**Set problem**
Review the material line by line. Identify and copy every line that contains the string "pixels".

Entries with scene source code:

=====

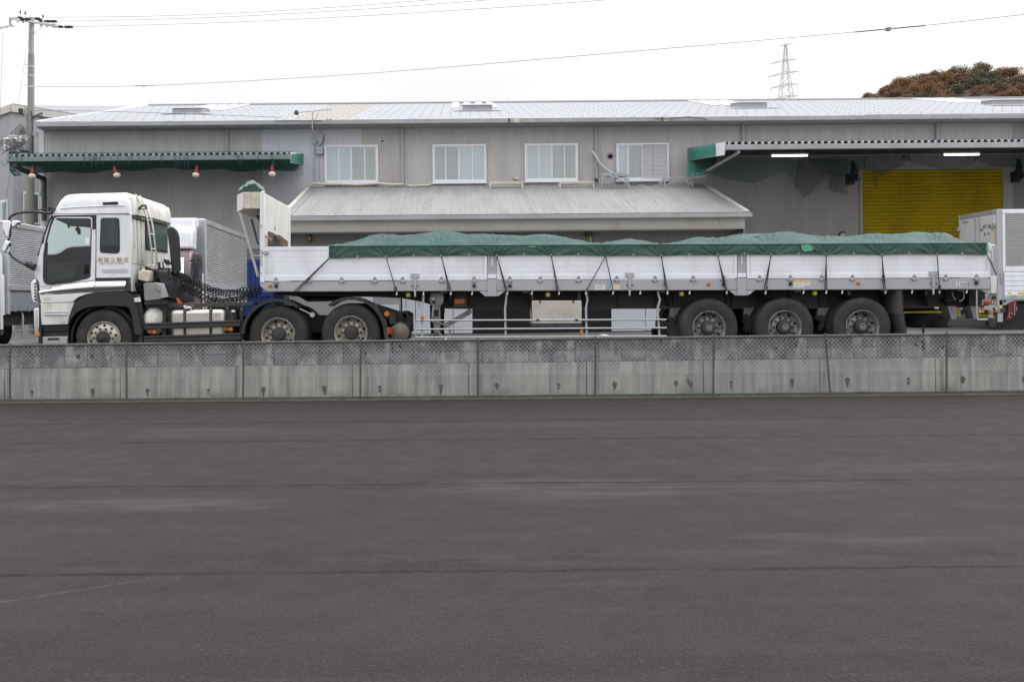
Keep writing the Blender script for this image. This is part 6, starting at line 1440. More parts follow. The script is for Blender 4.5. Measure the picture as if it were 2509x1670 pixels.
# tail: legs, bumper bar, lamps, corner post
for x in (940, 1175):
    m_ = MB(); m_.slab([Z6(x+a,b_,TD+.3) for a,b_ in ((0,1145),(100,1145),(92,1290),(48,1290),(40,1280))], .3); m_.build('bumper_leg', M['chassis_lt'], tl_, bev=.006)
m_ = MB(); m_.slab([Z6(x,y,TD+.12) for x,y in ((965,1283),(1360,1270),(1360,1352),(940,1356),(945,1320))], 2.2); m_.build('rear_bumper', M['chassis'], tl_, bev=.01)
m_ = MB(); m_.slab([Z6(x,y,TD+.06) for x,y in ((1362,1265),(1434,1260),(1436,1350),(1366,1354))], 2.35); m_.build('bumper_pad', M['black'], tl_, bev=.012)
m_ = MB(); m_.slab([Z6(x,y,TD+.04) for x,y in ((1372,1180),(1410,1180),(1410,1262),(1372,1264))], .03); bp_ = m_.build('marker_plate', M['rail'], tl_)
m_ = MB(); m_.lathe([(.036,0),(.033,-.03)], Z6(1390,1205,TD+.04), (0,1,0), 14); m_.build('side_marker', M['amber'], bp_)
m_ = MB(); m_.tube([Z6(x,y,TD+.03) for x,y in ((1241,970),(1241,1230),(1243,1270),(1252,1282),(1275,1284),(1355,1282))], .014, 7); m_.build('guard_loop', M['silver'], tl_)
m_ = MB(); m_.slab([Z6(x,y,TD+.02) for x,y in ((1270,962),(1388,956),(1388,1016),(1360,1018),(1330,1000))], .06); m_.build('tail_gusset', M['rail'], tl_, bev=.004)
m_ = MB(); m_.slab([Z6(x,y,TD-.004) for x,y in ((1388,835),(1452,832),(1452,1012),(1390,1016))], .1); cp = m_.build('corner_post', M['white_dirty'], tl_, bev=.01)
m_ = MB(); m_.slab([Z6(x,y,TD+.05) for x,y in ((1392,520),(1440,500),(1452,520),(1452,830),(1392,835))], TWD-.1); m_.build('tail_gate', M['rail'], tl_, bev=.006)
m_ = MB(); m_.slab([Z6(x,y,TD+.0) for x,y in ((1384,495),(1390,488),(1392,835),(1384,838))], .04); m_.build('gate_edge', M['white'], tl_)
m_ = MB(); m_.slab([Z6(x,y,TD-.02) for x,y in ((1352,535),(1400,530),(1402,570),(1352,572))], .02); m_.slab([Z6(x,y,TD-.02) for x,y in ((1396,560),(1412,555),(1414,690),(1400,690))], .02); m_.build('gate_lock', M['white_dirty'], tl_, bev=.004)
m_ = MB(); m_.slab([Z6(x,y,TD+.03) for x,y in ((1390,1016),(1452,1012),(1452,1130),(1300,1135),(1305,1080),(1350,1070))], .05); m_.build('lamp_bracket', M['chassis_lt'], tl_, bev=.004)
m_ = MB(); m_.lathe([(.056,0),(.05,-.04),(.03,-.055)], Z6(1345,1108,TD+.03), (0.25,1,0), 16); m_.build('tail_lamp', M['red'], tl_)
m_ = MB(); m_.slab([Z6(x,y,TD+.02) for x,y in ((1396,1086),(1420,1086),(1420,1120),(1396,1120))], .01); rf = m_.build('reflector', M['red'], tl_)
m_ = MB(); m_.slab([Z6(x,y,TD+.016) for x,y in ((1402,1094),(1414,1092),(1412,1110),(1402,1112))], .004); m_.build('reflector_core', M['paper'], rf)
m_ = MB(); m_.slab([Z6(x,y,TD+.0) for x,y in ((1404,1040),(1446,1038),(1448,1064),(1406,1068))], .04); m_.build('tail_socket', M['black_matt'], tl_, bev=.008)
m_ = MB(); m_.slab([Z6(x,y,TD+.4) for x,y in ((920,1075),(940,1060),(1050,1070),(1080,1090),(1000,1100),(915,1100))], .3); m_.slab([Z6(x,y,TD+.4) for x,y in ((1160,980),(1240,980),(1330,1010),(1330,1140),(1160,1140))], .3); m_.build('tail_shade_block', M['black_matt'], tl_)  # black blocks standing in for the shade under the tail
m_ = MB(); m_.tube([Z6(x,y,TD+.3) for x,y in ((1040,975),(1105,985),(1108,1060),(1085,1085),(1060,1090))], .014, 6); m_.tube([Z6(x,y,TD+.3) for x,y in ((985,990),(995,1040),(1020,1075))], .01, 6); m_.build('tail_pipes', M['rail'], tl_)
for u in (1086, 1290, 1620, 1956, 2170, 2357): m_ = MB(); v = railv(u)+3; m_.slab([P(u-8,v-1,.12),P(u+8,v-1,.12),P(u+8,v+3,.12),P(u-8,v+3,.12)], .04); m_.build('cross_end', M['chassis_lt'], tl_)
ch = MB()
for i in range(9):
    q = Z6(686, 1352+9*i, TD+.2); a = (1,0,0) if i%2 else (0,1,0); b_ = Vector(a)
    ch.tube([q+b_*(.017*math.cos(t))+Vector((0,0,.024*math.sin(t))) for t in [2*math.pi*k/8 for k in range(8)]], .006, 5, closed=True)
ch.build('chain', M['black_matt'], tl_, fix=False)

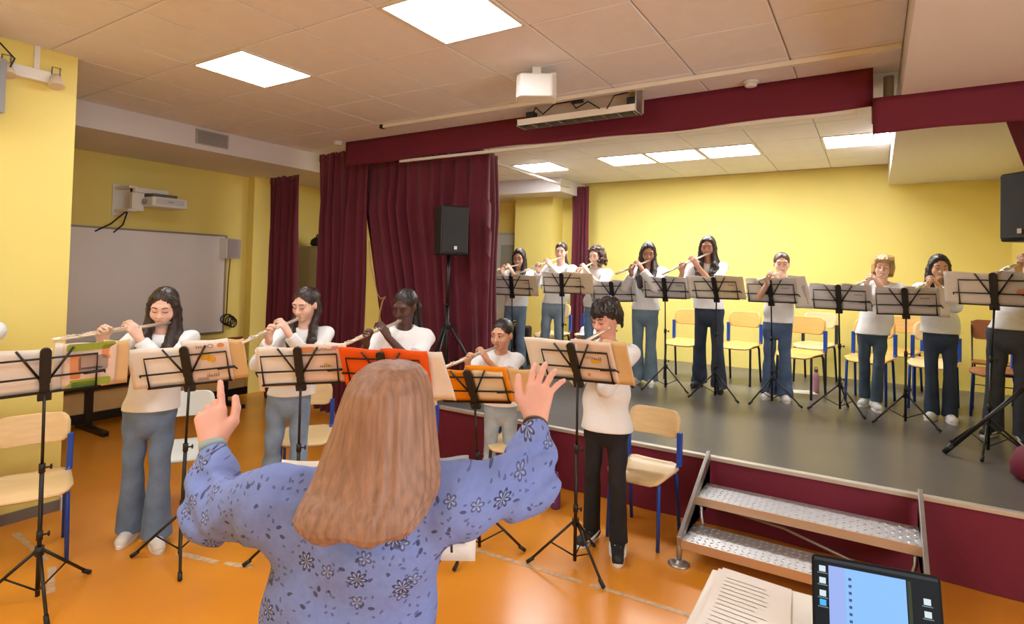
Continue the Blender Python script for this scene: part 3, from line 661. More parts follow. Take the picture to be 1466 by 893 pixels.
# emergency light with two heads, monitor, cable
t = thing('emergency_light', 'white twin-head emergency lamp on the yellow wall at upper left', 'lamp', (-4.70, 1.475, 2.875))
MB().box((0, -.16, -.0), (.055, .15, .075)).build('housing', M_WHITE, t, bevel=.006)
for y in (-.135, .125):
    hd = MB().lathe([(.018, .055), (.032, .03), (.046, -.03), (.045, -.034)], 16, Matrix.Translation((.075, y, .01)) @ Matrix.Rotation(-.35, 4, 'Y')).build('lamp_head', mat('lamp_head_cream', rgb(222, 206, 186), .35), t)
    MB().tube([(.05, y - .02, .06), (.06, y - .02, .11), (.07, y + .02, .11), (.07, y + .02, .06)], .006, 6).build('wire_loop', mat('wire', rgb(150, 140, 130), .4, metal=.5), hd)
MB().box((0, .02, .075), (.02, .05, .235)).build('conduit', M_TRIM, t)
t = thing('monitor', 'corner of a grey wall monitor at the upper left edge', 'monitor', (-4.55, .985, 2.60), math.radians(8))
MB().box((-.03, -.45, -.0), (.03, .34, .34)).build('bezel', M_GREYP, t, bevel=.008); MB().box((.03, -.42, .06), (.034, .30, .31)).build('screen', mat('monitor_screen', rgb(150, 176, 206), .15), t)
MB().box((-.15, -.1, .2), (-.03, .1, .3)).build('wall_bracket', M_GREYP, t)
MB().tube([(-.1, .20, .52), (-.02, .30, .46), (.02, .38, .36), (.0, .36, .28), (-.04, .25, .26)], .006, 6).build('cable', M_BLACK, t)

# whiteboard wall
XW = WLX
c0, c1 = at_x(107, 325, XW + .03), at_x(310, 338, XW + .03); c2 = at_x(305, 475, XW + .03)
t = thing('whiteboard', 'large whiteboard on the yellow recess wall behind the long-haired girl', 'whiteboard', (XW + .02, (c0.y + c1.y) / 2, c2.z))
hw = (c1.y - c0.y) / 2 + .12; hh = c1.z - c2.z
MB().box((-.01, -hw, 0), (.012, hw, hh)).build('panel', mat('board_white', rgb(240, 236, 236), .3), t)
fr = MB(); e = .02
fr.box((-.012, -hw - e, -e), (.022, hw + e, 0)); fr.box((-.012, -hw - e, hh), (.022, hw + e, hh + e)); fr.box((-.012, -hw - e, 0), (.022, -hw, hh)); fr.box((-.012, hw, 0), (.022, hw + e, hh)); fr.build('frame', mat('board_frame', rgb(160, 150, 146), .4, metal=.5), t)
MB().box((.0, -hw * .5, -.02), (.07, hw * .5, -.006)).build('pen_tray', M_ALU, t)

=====

**Finished exercise**
Keep writing the Blender script for this image. This is part 6, starting at line 1440. More parts follow. The script is for Blender 4.5. Measure the picture as if it were 2509x1670 pixels.
Continue the Blender Python script for this scene: part 3, from line 661. More parts follow. Take the picture to be 1466 by 893 pixels.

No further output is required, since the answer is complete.